===== DATA
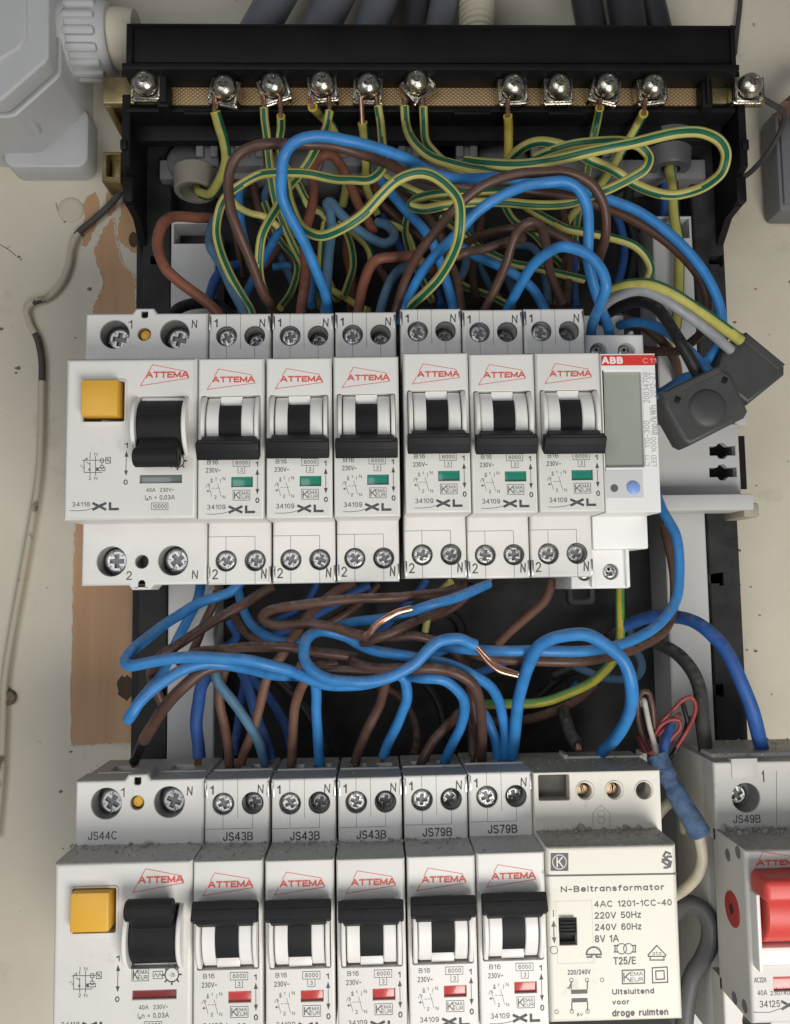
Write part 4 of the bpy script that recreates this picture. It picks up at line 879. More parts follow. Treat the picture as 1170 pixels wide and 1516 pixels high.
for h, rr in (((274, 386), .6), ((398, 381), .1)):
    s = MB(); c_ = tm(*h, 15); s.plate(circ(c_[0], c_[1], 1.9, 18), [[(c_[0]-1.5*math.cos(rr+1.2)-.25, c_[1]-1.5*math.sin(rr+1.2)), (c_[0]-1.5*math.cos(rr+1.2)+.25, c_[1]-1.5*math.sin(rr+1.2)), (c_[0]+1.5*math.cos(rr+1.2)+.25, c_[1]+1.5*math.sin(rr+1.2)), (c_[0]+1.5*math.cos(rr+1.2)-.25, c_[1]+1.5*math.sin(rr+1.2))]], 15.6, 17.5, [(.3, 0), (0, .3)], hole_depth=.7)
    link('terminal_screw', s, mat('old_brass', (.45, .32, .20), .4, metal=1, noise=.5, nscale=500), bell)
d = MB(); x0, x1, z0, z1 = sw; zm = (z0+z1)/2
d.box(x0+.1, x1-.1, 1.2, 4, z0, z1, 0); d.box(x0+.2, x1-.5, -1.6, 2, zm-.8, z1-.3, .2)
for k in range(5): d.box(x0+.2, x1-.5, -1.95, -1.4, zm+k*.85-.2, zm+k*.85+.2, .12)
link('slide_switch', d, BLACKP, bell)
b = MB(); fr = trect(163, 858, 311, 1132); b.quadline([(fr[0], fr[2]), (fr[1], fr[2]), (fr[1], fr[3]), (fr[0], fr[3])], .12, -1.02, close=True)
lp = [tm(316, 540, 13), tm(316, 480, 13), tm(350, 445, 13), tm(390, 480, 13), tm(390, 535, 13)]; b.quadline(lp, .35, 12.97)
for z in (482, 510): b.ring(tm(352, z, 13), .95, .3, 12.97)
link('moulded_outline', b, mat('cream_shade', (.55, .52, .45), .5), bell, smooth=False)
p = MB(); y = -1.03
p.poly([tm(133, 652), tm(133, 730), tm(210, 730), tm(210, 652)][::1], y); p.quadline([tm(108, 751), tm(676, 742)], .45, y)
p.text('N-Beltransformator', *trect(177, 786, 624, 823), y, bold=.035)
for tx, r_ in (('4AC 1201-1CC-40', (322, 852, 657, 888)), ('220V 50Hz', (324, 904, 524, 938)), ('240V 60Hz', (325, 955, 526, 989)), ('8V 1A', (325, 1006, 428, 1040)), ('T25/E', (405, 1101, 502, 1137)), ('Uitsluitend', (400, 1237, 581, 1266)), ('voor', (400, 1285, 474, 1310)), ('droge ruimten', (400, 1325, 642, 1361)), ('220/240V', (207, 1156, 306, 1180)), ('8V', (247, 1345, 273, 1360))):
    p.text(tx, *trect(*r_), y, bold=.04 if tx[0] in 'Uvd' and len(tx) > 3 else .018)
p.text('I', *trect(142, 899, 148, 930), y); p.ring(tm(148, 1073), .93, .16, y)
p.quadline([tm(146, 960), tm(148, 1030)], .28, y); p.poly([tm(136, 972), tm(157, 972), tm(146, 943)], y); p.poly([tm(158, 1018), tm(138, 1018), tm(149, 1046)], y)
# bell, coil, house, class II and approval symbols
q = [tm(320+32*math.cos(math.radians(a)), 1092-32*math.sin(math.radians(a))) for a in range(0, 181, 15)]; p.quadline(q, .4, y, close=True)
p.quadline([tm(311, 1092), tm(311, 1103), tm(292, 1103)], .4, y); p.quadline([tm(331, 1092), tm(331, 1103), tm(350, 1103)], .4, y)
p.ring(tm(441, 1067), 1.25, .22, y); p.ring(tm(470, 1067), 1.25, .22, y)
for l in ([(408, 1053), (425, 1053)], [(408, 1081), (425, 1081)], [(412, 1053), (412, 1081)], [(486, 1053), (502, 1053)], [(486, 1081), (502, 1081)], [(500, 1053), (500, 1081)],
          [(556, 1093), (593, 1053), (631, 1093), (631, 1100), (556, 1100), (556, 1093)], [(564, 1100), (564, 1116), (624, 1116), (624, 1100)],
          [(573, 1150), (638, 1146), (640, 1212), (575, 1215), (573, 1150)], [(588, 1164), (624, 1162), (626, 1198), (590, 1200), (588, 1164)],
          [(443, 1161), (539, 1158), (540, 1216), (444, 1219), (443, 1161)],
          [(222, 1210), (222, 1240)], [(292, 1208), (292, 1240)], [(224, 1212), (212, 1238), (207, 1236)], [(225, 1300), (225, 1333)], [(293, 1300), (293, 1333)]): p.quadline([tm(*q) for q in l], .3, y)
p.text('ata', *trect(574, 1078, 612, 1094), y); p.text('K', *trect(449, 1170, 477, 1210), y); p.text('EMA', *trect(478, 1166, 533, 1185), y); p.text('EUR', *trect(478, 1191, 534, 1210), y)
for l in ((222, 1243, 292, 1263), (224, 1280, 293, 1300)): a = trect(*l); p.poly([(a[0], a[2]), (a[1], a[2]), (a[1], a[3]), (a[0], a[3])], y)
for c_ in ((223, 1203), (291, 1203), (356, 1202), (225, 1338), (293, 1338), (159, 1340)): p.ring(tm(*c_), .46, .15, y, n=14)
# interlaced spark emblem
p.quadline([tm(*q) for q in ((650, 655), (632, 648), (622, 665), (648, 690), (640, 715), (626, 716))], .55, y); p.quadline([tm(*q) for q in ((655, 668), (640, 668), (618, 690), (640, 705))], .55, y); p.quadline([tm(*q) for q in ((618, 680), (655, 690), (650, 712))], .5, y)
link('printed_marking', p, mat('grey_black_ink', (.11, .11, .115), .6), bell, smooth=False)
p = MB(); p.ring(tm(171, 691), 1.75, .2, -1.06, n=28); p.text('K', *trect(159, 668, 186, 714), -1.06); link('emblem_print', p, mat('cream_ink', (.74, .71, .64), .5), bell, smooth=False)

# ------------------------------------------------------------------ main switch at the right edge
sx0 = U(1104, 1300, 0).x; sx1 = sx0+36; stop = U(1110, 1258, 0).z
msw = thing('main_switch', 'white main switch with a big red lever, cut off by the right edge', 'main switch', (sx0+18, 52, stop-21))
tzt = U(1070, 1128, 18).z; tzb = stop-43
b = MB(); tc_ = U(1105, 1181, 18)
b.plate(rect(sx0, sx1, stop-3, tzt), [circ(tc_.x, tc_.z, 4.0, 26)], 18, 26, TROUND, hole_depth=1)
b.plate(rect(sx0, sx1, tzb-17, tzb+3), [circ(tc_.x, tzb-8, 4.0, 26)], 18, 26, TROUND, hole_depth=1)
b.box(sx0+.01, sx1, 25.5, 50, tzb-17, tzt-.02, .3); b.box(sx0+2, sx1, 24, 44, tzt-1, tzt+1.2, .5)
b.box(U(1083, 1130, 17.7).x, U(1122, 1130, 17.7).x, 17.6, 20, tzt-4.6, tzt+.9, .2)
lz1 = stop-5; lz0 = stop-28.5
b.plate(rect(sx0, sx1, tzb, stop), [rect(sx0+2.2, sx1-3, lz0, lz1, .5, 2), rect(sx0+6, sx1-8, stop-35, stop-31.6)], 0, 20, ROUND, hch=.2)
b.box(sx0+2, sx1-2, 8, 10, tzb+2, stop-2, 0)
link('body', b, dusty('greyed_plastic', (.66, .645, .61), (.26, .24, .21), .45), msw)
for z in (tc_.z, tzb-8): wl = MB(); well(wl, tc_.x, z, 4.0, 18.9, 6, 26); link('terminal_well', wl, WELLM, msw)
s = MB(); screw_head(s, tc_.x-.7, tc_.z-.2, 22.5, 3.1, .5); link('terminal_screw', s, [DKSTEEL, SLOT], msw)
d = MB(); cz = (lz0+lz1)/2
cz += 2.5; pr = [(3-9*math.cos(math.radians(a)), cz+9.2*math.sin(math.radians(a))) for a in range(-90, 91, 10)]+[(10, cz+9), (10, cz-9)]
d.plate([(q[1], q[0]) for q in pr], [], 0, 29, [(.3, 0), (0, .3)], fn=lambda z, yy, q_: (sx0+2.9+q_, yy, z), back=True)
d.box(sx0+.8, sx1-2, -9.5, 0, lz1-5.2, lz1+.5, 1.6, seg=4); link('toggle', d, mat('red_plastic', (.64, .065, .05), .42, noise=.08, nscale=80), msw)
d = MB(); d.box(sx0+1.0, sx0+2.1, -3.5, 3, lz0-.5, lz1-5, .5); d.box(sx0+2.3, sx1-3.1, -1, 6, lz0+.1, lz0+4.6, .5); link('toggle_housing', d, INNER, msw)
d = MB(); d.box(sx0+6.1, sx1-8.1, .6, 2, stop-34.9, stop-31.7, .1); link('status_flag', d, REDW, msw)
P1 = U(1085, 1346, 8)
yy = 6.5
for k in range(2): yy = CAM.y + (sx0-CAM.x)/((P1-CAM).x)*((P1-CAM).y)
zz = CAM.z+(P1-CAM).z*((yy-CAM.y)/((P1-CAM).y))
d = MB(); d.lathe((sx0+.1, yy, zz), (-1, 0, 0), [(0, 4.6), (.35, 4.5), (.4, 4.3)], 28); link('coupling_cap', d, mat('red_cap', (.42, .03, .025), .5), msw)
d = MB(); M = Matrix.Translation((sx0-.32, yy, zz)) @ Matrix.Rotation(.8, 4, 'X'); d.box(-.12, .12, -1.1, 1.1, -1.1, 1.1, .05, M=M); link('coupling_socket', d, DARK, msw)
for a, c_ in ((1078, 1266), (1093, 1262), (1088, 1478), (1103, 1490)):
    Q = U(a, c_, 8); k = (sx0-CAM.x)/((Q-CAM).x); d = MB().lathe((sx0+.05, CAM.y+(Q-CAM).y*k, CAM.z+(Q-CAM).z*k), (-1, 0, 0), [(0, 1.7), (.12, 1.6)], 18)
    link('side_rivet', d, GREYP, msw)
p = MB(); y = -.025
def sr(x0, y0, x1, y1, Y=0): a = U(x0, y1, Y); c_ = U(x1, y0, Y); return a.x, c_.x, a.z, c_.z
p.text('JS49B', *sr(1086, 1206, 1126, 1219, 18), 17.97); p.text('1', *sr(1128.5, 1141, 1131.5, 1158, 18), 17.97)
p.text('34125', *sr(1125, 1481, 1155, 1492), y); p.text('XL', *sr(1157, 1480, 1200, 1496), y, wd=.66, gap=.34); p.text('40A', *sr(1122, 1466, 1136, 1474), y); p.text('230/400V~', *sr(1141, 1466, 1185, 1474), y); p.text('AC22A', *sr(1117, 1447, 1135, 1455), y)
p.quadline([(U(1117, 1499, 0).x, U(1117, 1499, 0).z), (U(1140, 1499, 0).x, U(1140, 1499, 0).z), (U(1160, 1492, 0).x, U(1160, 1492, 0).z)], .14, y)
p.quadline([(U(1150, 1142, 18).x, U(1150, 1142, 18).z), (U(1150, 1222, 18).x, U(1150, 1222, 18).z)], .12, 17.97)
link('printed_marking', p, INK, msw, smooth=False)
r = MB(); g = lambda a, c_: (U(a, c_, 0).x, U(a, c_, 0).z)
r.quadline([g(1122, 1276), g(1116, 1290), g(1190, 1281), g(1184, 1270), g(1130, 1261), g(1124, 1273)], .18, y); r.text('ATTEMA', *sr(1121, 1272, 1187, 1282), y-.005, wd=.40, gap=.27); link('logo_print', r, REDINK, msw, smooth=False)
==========
===== DATA
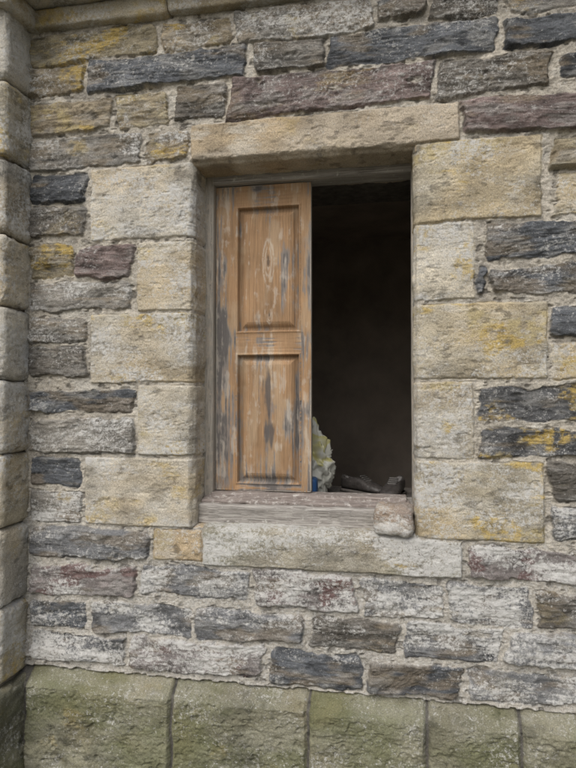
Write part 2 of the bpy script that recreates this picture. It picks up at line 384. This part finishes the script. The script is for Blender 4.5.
==========
===== DATA
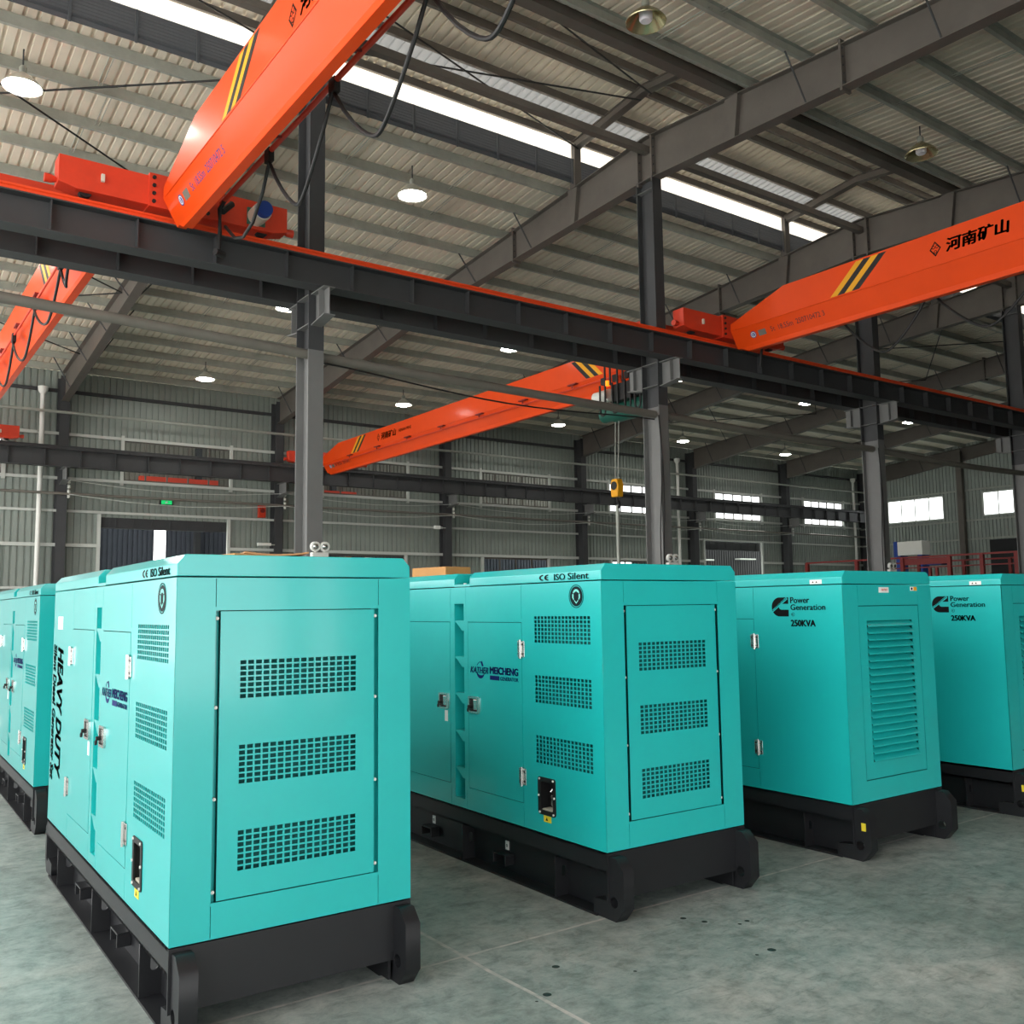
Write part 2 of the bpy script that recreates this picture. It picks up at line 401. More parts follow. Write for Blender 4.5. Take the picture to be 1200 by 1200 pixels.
==========
DIRECTIONS FOR THIS TASK: Find every line in the records above that holds the word "picks", and copy each one.

REPLY TO THE EXERCISE:
Write part 4 of the bpy script that recreates this picture. It picks up at line 879. More parts follow. Treat the picture as 1170 pixels wide and 1516 pixels high.
Write part 2 of the bpy script that recreates this picture. It picks up at line 384. This part finishes the script. The script is for Blender 4.5.
Write part 2 of the bpy script that recreates this picture. It picks up at line 401. More parts follow. Write for Blender 4.5. Take the picture to be 1200 by 1200 pixels.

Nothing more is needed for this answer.